Bid to tap forex not easy

Godfrey Marawanyika

PLANS to have Zimbabweans living abroad repatriate money through official channels might turn out to be ineffective in the short-term rather than the quick-fix strategy which the central

bank is hoping for, unless issues pertaining to an attractive exchange rate are resolved.



Analysts said the programme, just like the New Partnership for Africa’s Development (Nepad) which promises improved political and economic management in return for increased foreign aid and trade, might yield more talk than action if some of the concerns that led to Zimbabweans fleeing the country are not addressed and confidence in the country’s political administration restored.



The new programme is the brainchild of the Reserve Bank of Zimbabwe (RBZ).


The last such initiative mooted to lure Zimbabweans to invest back home was coordinated by Africa Investment Ltd led by prominent business tycoon Mutumwa Mawere who was targeting Zimbabweans living in South Africa. Although the drive received much publicity little is known as to its outcome and who benefited from the scheme.


This week the lead coordinator of the RBZ drive, chartered accountant and economic analyst Eric Bloch, said he was optimistic that they would get a positive response from Zimbabweans in the diaspora.

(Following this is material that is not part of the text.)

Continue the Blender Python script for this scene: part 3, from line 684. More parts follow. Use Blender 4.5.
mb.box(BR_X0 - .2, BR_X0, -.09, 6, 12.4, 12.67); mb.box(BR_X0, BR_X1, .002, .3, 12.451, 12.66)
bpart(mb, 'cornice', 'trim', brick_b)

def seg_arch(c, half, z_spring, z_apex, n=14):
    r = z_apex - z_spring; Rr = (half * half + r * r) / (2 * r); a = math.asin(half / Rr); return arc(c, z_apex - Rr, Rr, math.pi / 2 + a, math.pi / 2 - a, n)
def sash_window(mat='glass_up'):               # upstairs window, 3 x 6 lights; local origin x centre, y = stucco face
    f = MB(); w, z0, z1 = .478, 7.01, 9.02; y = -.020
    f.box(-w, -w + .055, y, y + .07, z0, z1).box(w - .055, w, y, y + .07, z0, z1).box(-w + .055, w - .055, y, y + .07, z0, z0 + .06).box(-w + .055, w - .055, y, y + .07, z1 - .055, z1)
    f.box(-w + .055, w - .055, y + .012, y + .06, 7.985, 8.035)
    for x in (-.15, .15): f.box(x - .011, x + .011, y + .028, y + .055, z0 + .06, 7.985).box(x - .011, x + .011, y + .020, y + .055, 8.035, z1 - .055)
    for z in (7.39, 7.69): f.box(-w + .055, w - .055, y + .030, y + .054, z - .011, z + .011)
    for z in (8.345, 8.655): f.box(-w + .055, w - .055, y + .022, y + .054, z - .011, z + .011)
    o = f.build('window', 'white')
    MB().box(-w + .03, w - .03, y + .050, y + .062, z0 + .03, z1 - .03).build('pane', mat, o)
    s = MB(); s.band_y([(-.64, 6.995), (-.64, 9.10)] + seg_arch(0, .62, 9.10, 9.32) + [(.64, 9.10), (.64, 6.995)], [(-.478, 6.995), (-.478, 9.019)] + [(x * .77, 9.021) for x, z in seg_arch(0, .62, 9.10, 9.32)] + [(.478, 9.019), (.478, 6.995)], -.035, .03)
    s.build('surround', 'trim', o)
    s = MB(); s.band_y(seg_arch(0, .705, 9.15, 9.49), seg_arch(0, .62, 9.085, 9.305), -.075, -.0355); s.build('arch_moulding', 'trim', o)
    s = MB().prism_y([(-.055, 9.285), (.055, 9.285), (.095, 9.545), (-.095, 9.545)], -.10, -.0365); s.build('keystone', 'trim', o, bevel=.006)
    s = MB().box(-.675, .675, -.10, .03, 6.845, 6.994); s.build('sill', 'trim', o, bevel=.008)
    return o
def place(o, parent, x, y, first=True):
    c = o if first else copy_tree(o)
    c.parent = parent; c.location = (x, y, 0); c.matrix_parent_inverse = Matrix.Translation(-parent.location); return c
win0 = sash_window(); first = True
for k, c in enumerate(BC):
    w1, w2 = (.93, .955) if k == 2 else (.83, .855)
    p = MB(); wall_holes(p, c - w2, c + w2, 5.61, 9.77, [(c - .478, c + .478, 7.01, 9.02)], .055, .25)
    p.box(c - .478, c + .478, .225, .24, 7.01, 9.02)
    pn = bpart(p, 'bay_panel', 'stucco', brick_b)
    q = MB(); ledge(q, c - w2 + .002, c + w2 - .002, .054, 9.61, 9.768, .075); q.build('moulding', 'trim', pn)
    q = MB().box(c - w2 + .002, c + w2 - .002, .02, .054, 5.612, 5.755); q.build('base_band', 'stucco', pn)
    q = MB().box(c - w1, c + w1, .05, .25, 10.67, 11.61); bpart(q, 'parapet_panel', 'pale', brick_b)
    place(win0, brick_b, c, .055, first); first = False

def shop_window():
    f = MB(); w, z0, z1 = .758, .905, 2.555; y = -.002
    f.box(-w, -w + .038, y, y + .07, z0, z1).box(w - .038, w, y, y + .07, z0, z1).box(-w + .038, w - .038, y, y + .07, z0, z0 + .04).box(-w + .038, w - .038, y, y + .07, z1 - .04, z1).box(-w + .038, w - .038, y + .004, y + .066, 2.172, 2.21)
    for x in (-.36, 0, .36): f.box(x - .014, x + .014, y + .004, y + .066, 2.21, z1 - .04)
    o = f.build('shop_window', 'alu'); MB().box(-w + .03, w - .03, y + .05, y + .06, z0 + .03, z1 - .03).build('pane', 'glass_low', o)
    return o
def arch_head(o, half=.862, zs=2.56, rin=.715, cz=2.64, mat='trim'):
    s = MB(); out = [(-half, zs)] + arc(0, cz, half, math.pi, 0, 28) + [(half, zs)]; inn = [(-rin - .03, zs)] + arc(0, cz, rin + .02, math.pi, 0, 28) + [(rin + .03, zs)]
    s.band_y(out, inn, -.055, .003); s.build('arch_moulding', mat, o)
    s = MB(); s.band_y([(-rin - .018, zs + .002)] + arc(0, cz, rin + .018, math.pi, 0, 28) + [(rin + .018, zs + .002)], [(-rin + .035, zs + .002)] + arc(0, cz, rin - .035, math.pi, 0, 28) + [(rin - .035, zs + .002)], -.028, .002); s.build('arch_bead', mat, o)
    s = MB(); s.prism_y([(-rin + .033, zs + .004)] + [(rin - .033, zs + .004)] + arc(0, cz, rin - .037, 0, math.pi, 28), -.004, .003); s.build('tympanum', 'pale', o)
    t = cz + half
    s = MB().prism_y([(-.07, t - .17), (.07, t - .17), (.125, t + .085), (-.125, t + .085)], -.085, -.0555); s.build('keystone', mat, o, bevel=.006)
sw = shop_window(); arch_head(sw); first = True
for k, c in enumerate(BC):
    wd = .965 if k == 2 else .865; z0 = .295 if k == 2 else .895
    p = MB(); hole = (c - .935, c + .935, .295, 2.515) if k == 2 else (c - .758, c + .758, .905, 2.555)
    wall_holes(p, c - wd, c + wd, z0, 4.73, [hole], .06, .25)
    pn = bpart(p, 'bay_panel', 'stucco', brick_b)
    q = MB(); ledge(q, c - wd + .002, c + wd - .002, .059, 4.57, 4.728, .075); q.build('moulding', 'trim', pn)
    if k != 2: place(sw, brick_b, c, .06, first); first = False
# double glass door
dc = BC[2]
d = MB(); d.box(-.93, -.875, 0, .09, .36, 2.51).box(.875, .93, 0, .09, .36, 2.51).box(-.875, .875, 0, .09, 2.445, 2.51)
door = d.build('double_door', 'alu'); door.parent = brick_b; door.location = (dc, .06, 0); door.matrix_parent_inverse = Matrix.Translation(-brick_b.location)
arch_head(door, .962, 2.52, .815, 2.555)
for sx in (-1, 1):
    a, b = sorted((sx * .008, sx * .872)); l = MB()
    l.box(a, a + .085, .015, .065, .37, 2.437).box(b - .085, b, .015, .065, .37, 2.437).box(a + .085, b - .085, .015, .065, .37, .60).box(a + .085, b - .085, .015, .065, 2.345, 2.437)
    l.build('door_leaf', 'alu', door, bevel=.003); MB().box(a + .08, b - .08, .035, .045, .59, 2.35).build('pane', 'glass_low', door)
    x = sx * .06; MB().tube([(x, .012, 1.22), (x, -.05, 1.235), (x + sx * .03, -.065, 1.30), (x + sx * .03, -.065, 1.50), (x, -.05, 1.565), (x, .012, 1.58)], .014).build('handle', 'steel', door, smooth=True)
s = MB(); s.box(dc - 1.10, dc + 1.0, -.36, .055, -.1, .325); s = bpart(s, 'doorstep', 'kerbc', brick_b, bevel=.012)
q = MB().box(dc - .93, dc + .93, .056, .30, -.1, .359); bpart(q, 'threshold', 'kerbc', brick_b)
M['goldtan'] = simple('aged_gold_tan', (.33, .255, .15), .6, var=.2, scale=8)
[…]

“We are optimistic that the proposals will be successful,” Bloch said. “As a committee we have come up with a set of proposals but we do not have a specific rate on what the applicable rate should be. What we want is people to invest their money through the official channels not at the black market where they risk being duped of their money that would have been sent from abroad.”


Last week Bloch said there were 3,4 million Zimbabweans living abroad which he hoped would repatriate their money through the official channels. Since 1999 Zimbabweans have been leaving the country in droves as they seek greener pastures and better working conditions.


Some individuals who have been leaving Zimbabwe did so because of political persecution.


A bank economist who spoke to businessdigest on condition of anonymity because of the company policy said the Bloch-led initiative appeared to be good on paper, but his main problem would be that of government’s perception and why individuals ran away from the country. He said it was also important for citizens to have confidence in the banks, which would be handling their funds.


“So far everything appears to be good on paper that Bloch has to convince Zimbabweans outside the country to repatriate their money through official means. But the biggest question that has to be answered is: Is the government prepared on the other hand to address why these people left the country?” the economist asked.


“The government should come out in the open over this initiative and guarantee these people that their money will not be tampered with if it is not for immediate consumption just like what they do with individual foreign currency accounts.”


He said some of the issues that government must be prepared to answer also pertained to the issue of the ability to vote from wherever they would be, but warned that this was not about being patriotic. Zimbabweans have not been allowed to vote through postal ballots as the process has only been limited to embassy personnel and military attachés something Bloch agrees needs changing.


“In my personal opinion I think these people should be accorded the right to vote. But this is a constitutional matter which our committee cannot deal with,” he said.


Although Bloch refused to shed light on what rate the committee was prepared to give Zimbabweans abroad, this paper has it on good authority that it was somewhere between $5 000 and $6 000 against the greenback, but the rate would fluctuate depending on the applicable auction rates prevailing then.


Witness Chinyama, a Harare-based economist with Kingdom Financial Holdings Ltd, said for the scheme to be attractive everything hinged on the issue of the rate offered.


“If they can offer alternative rates which are higher than the auction rate the better,” he said. “This is because not everyone is getting money from the auction so the question which has to be addressed is where are those that have been denied access to forex getting their money from? Those who are sending their money are mostly doing it to support their relatives so if they get a better rate they are bound to assist. But what should be clear is that not everybody is prepared to invest because people left for different reasons.”


Under Bloch’s committee they have since said that anyone investing in Zimbabwe will not be subjected to double taxation, and their legality of staying in those countries will not be asked.